Failure of Cracked Materials Under Static Loading
Problem A steel support strap designed to hold a 60 000-N static load in axial tension was accidently sawcut during production and now has an edge crack in it. Determine the safety factor of the original, uncracked strap based on yielding and its new “cracked” safety factor based on fracture mechanics. How large could the crack get before it fails? Would heat-treating the part compensate for the loss of strength due to the crack?
Given The material is steel with S_{y} = 540 MPa and K_{c} = 66 MPa-m^{0.5}. The length l = 6 m, width b = 80 mm, and thickness t = 3 mm. The crack width a = 10 mm. The crack is completely through the thickness at one edge of the 80-mm width, similar to Figure 5-19c (p. 269).
Assumptions The load is static and the assembly is at room temperature. The ratio a/b is < 0.13, which allows use of equation 5.14d (p. 269).
K=1.12 \sigma_{\text {nom }} \sqrt{\pi a} \quad a \ll b (5.14d)
1 First calculate the nominal stress in the uncracked part based on total cross section.
\sigma_{n o m}=\frac{P}{A}=\frac{60000}{3(80)}=250 MPa (a)
2 This is a uniaxial stress so is both the principal and the von Mises stress as well. The safety factor against yielding using the distortion energy theory is (Eq 5.8a, p. 251):
N=\frac{S_y}{\sigma^{\prime}} (5.8a)
N_{v m}=\frac{S_y}{\sigma^{\prime}}=\frac{540}{250}=2.16 (b)

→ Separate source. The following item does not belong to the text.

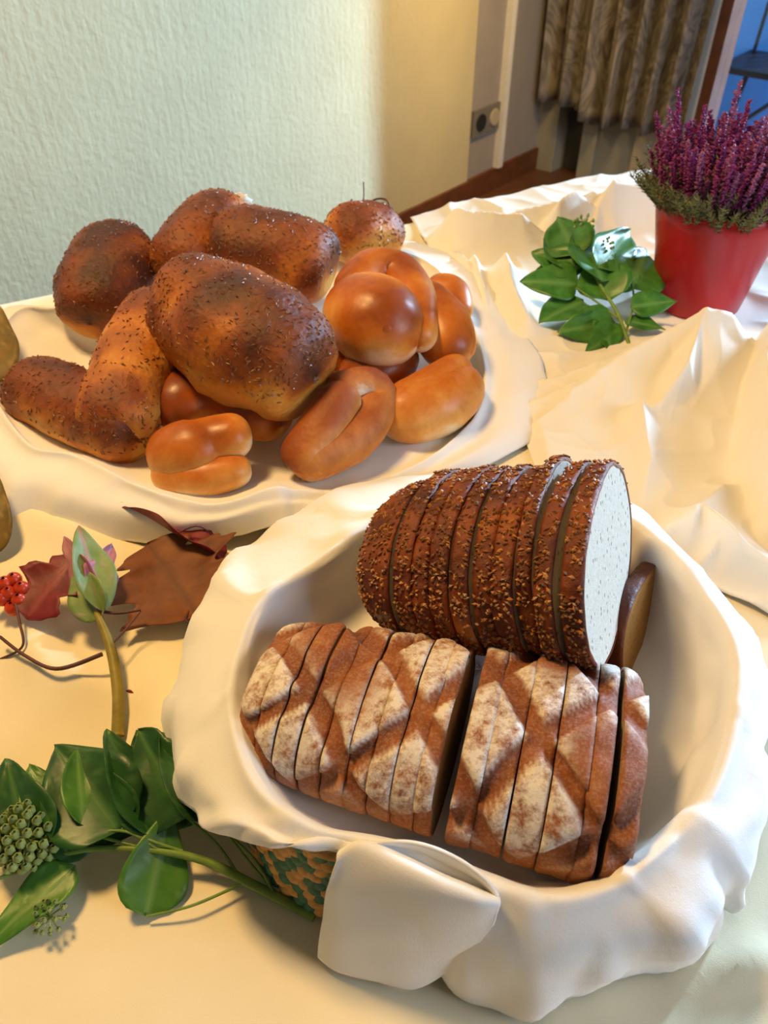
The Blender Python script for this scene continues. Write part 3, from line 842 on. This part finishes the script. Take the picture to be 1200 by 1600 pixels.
roll('dark roll half hidden under the largest seeded roll', 'roll', [([(270, 640, .060), (340, 610, .065), (420, 655, .060)], [90, 110, 90])], 0, 24, group=KG, bias=.25)
roll('dark roll hidden deep in the heap behind the twisted one', 'roll', [([(560, 590, .050), (600, 560, .055), (500, 540, .055)], [90, 110, 90])], 0, 25, group=KG, bias=.2)
# torn pale tip
tc_ = P(372, 316, .158); vv = []
for i in range(13):
    th = math.pi*i/12
    for j in range(16):
        d_ = Vector((math.sin(th)*math.cos(j*.3927)*1.3, math.sin(th)*math.sin(j*.3927), math.cos(th)*.9))
        vv.append(tc_+d_*.016*(1+.5*nz(d_, 2.2, 4)))
o = mesh('torn_crumb', vv, grid_faces(13, 16, False, True), MAT['crumb'], tall); o['label'] = 'torn pale crumb tip'
# ------------------------------------------------------------------ leaves
def leaf_grid(wfun, n=18, m=10, cup=.18, bend=.25, wave=.03, seed=0, veins=5):
    """unit leaf along +x, width along y, normal +z; returns verts, faces, vein"""
    v = []; a = []
    for i in range(n+1):
        u = i/n; w = wfun(u)
        for j in range(m+1):
            s = j/m*2-1
            y = s*w
            z = -cup*abs(s)**1.5*w*-1+(-bend*u*u)+wave*math.sin(u*9+s*2+seed)*abs(s)
            v.append((u, y, z))
            mid = math.exp(-(y/.018)**2)
            sv = abs(((u-abs(y)*.8)*veins) % 1-.5)*2
            a.append(max(mid, .6*sstep(.86, 1, sv)))
    return v, grid_faces(n+1, m+1), a
def w_ivy(u): return .36*(max(0, math.sin(math.pi*min(1, u**.62)))**.8)*(1.05-.25*u)+.004
def w_lobed(u):
    base = w_ivy(u); return base*(1+.22*math.cos(u*14))
def w_maple(u):
    x = .50*max(0, math.sin(math.pi*u**.8))**.6
    return x*(.52+.48*abs(math.sin(u*8.5)))*(1+.10*math.sin(u*41))+.004
def w_long(u): return .20*max(0, math.sin(math.pi*u**.8))**.8+.003
def place_leaf(parent, base, tip, wfun, mat, nrm=None, width=1.0, label=None, **kw):
    base = P(*base) if not isinstance(base, Vector) else base
    tip = P(*tip) if not isinstance(tip, Vector) else tip
    v, f, a = leaf_grid(wfun, **kw)
    X = tip-base; L = X.length; X.normalize()
    N = Vector(nrm) if nrm else Vector((0, -.5, 1))
    Y = N.cross(X).normalized(); N = X.cross(Y)
    vv = []
    zt = kw.get('bend', .25)
    for p in v:
        q = base+(X*p[0]+Y*p[1]*width+N*(p[2]+zt*p[0]))*L   # keep the tip at its place
        q.z = max(q.z, T+.008); vv.append(q)
    o = mesh('leaf', vv, f, MAT[mat], parent, attrs={'vein': a})
    sm_ = o.modifiers.new('thick', 'SOLIDIFY'); sm_.thickness = .0006
    if label: o['label'] = label
    return o
def stem(parent, pts, r, mat, name='stem', n=24):
    path = [Vector(p) for p in cr([P(*p) for p in pts], n)]
    rr = [lerp(r, r*.7, i/(n-1)) for i in range(n)] if not isinstance(r, (list, tuple)) else [float(np.interp(i/(n-1), np.linspace(0, 1, len(r)), r)) for i in range(n)]
    b_ = MB(); b_.tube(path, rr, 8); return b_.build(name, MAT[mat], parent)
def umbel(parent, c, R, rnd_, cnt=34, mat='bud'):
    c = P(*c); b_ = MB()
    for k in range(cnt):
        z = 1-1.5*(k+.5)/cnt; a = k*2.39996; r_ = math.sqrt(max(0, 1-z*z))
        d_ = Vector((r_*math.cos(a), r_*math.sin(a), z)); q = c+d_*R*rnd_.uniform(.85, 1.05)
        b_.tube([c, q], R*.035, 5, False)
        rb = R*.17
        vs_ = []; n_ = 6
        for i in range(4):
            th = math.pi*(i+.5)/4
            for j in range(n_): vs_.append(q+Vector((math.sin(th)*math.cos(6.283*j/n_), math.sin(th)*math.sin(6.283*j/n_), math.cos(th)))*rb)
        fs_ = grid_faces(4, n_, False, True)+[tuple(range(n_))[::-1], tuple(range(3*n_, 4*n_))]
        b_.add(vs_, fs_)
    return b_.build('flower_head', MAT[mat], parent)
rl = random.Random(9)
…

3 The stress intensity K at the crack tip can be found for this case from equation 5.14d (p. 269) if the ratio a / b < 0.13:
\quad \frac{a}{b}=\frac{10}{80}=0.125 \\ \text {and} \\ \quad K=1.12 \sigma_{n o m} \sqrt{\pi a}=1.12(250) \sqrt{10 \pi}=49.63 \quad MPa \sqrt{ m } (c)

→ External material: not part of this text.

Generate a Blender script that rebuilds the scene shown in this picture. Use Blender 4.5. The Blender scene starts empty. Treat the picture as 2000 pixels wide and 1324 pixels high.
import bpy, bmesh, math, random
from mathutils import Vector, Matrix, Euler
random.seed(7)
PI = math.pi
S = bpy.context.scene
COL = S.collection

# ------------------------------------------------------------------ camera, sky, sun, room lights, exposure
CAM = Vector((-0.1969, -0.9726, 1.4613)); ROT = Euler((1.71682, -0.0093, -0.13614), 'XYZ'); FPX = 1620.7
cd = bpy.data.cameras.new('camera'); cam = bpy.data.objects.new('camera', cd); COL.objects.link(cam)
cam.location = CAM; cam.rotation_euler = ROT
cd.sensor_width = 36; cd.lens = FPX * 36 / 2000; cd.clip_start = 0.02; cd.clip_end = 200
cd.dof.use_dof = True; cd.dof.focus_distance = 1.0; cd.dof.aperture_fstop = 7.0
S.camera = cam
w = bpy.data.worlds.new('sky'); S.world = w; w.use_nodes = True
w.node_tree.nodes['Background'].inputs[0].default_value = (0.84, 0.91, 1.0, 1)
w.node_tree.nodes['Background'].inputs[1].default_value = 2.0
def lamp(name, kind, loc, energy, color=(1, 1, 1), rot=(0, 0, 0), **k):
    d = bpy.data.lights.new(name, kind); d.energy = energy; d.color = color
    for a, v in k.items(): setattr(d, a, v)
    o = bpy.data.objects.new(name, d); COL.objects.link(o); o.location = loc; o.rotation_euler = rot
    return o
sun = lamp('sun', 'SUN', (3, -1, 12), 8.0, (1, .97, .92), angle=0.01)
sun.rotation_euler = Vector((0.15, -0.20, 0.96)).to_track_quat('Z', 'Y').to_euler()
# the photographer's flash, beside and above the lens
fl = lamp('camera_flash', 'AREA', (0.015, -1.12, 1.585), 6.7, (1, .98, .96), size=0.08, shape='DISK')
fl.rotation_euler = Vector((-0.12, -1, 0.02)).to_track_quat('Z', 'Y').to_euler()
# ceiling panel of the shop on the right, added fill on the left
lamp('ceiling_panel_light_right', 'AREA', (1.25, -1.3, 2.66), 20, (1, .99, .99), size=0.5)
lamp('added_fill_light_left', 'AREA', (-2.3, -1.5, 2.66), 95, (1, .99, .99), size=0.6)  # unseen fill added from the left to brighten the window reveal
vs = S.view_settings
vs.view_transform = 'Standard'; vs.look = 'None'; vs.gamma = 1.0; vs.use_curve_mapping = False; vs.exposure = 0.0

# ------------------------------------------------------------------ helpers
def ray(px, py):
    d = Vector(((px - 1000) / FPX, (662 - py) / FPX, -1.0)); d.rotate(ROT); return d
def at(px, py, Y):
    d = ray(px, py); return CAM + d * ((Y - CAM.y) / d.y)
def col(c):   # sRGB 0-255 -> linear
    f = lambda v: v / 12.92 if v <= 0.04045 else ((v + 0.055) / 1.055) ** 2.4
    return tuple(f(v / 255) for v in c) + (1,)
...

4 The safety factor against sudden crack propagation is found from equation 5.15 (p. 269).
N_{F M}=\frac{K_c}{K} (5.15)
N_{F M}=\frac{K_c}{K}=\frac{66}{49.63}=1.33 (d)
Note that failure is now predicted to be sudden at a 33% overload, at which point the nominal stress in the part is still below the yield strength. This is too small a safety factor to allow the part to be used in the face of possible sudden fracture.

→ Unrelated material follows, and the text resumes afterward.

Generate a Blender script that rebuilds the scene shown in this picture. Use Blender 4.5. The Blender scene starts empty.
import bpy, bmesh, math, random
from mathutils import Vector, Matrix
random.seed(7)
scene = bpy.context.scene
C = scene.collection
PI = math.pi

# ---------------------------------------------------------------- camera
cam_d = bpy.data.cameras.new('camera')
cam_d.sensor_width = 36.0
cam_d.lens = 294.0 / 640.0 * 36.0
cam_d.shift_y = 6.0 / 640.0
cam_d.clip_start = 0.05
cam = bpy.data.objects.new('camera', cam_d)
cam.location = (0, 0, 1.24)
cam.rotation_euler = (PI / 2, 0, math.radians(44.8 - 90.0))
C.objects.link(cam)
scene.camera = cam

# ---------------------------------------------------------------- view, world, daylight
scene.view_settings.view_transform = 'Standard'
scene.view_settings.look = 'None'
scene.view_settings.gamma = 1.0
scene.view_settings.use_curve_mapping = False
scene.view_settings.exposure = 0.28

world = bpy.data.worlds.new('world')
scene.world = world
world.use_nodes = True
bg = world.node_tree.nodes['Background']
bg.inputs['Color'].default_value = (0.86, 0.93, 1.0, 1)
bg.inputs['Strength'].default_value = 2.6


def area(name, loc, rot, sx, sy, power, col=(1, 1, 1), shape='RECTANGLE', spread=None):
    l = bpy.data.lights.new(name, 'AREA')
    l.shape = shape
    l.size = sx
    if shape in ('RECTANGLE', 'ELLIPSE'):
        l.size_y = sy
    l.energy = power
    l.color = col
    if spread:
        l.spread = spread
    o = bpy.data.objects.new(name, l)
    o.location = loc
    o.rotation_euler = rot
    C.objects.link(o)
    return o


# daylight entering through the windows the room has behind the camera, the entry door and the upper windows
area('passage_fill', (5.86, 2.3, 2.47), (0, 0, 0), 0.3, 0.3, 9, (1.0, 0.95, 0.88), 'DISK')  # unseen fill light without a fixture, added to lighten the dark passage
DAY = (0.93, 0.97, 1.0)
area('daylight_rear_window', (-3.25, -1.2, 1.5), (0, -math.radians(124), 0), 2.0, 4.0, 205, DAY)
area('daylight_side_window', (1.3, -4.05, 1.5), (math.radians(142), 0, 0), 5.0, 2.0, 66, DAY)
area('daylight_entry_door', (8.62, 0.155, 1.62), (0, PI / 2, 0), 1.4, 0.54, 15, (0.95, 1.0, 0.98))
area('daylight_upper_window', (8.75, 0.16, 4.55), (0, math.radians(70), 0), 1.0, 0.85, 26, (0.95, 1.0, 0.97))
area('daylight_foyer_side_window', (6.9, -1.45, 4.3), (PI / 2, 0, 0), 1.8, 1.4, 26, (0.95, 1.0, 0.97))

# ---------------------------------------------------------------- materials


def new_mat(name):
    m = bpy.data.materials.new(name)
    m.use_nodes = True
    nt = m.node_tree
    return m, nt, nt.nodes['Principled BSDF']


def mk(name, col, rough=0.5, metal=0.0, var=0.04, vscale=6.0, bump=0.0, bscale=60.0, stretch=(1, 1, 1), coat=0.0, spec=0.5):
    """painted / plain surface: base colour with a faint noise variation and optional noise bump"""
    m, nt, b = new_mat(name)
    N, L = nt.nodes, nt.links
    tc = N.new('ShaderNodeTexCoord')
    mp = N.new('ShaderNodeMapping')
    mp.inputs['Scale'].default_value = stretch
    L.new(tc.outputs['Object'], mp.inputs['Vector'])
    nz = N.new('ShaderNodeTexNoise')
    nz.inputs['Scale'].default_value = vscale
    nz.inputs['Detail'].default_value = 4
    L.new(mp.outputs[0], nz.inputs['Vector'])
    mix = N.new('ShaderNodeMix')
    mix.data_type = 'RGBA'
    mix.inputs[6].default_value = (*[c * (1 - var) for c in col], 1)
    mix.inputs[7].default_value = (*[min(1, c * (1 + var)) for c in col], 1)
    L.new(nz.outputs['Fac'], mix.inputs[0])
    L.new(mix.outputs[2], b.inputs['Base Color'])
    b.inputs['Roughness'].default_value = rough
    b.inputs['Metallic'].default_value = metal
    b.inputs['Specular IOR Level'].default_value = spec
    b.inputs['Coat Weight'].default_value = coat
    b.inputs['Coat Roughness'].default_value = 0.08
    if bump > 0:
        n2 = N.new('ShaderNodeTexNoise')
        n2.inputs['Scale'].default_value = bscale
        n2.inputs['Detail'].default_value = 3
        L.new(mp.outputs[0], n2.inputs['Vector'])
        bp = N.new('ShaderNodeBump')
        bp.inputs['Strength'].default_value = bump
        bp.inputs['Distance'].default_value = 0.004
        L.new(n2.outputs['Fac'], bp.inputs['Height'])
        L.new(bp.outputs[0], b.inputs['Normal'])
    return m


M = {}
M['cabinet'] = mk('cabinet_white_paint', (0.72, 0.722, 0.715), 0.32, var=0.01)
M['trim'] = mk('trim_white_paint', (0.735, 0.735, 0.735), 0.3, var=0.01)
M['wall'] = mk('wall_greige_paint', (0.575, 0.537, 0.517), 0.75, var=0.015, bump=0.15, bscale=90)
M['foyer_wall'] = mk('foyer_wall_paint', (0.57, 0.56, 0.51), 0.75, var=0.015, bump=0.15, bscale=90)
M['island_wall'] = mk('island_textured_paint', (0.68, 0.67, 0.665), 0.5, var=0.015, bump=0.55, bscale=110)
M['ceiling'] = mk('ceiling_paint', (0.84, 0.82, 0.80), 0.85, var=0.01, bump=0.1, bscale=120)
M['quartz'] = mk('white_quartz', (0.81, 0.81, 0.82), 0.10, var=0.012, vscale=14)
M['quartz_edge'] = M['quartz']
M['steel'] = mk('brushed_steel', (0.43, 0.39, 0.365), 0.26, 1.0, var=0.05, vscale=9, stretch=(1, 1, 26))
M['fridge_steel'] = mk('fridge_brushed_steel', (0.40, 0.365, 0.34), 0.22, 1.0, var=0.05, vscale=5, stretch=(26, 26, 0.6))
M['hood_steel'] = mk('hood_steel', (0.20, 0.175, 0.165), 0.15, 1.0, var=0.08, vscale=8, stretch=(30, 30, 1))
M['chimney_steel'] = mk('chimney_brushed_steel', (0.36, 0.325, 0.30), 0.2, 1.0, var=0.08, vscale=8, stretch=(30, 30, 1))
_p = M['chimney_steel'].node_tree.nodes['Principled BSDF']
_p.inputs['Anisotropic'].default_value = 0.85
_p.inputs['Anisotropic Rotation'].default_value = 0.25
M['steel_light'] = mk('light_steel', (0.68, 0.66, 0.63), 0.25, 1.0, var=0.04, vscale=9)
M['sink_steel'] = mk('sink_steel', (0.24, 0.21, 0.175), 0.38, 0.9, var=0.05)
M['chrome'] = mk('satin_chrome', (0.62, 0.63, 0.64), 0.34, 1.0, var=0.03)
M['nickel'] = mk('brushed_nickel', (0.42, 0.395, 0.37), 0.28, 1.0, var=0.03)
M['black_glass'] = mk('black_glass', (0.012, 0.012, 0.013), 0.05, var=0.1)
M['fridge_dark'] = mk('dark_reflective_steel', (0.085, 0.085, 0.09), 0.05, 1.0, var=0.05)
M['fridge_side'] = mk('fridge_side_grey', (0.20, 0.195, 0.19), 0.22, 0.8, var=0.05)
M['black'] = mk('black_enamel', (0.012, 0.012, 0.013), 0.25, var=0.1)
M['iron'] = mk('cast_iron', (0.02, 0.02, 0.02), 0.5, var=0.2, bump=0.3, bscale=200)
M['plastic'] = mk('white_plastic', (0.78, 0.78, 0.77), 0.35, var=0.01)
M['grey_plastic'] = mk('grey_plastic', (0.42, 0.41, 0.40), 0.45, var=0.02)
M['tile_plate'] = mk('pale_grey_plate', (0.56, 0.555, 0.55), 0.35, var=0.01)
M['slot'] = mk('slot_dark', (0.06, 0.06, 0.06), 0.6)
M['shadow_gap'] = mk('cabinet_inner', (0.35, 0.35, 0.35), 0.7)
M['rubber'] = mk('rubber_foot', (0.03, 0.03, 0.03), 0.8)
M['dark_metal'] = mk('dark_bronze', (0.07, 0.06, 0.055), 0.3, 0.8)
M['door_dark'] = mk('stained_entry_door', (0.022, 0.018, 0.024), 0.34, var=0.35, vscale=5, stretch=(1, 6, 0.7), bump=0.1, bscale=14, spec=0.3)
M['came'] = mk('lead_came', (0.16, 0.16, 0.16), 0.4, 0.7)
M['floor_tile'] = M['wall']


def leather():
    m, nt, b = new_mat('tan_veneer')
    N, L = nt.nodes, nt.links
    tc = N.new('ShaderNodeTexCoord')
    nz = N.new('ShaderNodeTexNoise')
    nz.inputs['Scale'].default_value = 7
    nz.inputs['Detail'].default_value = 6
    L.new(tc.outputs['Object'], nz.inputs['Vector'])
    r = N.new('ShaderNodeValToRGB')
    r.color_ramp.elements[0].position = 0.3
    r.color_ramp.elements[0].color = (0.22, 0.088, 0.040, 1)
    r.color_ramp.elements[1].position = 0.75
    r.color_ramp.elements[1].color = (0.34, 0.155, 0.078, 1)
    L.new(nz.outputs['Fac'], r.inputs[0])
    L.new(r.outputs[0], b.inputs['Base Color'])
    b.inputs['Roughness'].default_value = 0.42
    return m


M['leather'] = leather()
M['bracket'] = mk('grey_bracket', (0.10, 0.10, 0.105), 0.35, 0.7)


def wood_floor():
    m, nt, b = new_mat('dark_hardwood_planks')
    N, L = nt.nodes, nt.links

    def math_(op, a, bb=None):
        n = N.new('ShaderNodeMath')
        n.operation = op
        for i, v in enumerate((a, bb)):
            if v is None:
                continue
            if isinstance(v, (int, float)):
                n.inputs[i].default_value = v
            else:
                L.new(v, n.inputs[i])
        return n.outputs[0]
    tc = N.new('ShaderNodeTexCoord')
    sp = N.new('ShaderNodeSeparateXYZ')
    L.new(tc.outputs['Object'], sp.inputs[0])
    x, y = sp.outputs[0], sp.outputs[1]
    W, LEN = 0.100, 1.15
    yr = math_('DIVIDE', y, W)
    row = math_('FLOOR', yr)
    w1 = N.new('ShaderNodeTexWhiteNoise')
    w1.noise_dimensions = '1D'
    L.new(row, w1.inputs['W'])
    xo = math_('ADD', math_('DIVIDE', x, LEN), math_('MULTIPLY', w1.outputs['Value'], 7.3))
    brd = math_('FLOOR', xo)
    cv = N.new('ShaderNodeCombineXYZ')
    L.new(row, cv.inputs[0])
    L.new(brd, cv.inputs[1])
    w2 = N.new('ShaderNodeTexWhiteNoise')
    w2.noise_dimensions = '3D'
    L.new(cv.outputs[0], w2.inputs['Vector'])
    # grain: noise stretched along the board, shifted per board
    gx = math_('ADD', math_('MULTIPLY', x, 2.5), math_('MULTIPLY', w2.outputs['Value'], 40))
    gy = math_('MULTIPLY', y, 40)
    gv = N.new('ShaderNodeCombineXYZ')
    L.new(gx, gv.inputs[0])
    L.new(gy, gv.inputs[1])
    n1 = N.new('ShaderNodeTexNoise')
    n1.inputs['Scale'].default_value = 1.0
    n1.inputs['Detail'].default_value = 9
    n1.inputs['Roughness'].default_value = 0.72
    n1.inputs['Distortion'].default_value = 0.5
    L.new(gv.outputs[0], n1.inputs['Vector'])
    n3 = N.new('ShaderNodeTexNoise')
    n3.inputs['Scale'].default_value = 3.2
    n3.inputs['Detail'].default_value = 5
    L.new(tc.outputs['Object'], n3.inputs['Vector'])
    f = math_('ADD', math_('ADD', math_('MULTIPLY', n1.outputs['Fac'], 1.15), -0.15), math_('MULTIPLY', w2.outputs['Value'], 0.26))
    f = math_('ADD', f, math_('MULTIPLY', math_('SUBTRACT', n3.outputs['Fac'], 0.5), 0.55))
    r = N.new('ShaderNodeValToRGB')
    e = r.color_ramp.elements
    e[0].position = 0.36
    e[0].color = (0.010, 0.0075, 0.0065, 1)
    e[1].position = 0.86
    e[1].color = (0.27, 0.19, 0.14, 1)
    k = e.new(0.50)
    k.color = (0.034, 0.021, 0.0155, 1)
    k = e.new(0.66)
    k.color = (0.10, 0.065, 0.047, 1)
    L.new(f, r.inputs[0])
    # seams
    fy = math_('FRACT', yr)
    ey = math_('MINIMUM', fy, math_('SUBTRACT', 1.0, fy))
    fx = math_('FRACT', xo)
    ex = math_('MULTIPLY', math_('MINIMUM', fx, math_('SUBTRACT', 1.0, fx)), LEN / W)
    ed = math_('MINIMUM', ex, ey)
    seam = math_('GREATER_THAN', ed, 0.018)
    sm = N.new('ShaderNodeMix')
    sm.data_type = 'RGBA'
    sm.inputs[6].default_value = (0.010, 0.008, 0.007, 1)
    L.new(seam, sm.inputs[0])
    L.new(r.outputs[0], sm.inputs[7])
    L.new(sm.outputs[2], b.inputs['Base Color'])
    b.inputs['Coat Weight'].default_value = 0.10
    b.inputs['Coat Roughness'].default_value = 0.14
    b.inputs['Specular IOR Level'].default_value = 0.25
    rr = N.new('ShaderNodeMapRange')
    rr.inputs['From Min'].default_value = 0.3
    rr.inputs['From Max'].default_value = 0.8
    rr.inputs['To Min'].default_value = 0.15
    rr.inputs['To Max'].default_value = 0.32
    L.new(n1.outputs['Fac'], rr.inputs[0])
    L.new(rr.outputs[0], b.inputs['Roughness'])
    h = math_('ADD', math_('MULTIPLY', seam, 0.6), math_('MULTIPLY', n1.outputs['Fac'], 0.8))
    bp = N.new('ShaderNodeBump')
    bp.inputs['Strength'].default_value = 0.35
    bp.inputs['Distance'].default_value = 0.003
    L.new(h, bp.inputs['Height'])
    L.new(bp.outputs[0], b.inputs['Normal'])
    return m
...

5 The crack size necessary for failure can be found approximately by substituting K_{c} for K in equation 5.14b (p. 268) and solving for a. The result is a crack of about 18 mm width. Note, however, that the a / b ratio would now exceed that recommended for 10% accuracy with this equation. A more accurate equation for this case could be obtained from one of the references if desired.
K=\beta \sigma_{n o m} \sqrt{\pi a} (5.14b)
6 Assuming the steel has enough carbon to allow heat treatment, through hardening will increase the yield strength but the ductility and the fracture toughness K_{c} will decrease, making the part less safe against a fracture-mechanics failure.
7 The files EX05-03 are on the CD-ROM.